A whirlwind of Umno meetings, the Olympics in August, the political hiatus of Ramadan, culminating in a watershed party election in December will all throw him into eclipse.

Anwar had to act fast. What better way than to claim threats against his life to a gullible foreign press, while seeking refuge – but not political asylum – at the Turkish Embassy.

The choice of the Turkish foreign mission was odd, as political circles believe Anwar’s friends to be from the United States. But then Turkey is an Islamic state, so this was in keeping with Anwar’s Islamic credentials. Plus Turkey is a well-known US ally.

Wisma Putra was sufficiently upset to summon the Turkish ambassador for interfering in internal affairs, contending that since sodomy is a crime under the Penal Code, it was up to the police to investigate and clear or book him.

The Turkish ambassador himself subsequently denied having invited Anwar; it was Anwar who had asked to meet him and then asked to stay.

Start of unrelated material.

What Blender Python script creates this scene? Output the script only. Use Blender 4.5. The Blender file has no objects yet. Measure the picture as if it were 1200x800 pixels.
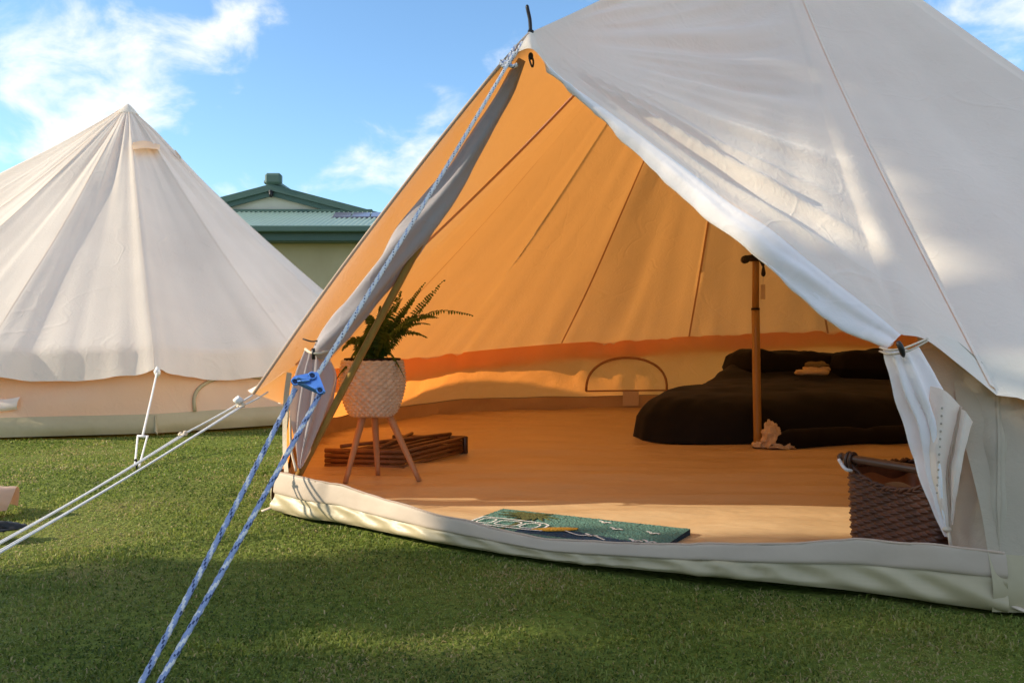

Anwar left the Turkish Embassy 32 hours later, accompanied by his wife and daughter. Having now been assured of his personal safety, he proudly stood through the sunroof of the multipurpose vehicle, a la Benazir Bhutto – not quite the pose of a man who feared for his life.

Anwar has been quick to accuse Barisan Nasional agents of resuscitating an old accusation against him, ostensibly timed to deflect attention from Deputy Prime Minister Datuk Seri Najib Tun Razak’s alleged links to murdered Mongolian translator, Altantuya Shaariibuu – via his wife, Datin Seri Rosmah Mansor .

In attacking Najib, Anwar is not questioning Najib’s abilities. But since Prime Minister Datuk Seri Abdullah Ahmad Badawi has already been grazed by sporadic sniper fire, it is only logical to gun for the declared heir apparent, Najib.

Anwar’s publicists have already dubbed him “prime minister-in-waiting”. A by-election has been in the offing since March, one that Anwar will fight tooth and nail in, boosted by sympathisers who feel for him in this latest sodomy charge against him.

But other lay members of the public have grown weary of the politicking. They would like to see more governing – for the sake of the people and country, as both sides of the fence had promised in the March election.

Whoever eventually runs this country will have to grapple with Anwar, both in party politics and on the national landscape.

And it is doubtful that Abdullah, a good-hearted gentleman of the old school, has the stomach for Anwar’s brand of shenanigans. Najib, too, has inherited the low-key character of his late father, Tun Abdul Razak. Plus, if coffee shop talk is to be believed, Najib is weighed down by too much baggage.

Tun Dr Mahathir Mohamad could, but he is no longer in the equation – his health and age tire him. More significantly, after he quit Umno in May, he no longer has the locus standi to defend the party he had led for 22 years.

There is a Machiavellian theory that it was not the Barisan but Anwar’s own strategists who engineered this latest round of theatrics: being whisked to a foreign embassy in an unmarked car, followed by loud claims of his life being under threat and a posse of supporters ready to go to the streets for him.

His former colleague, Domestic Trade and Consumer Affairs Minister Datuk Shahrir Samad, might just have a point when he called Anwar a “drama king”. Shahrir had seen Anwar up close when both were cutting their teeth in Mahathir’s Cabinet in the 1980s.
Anwar is desperate to keep himself in the limelight, and fully understands that in public relations-speak, even “bad publicity” is good. It keeps one’s name in the news.

For the PKR de facto leader, this was his last chance to regain momentum before events passed him by.

But the real issue for him – as for all politicians – was not timing but credibility. These last few months have been a test not just of the Umno leadership but also of Anwar’s credibility.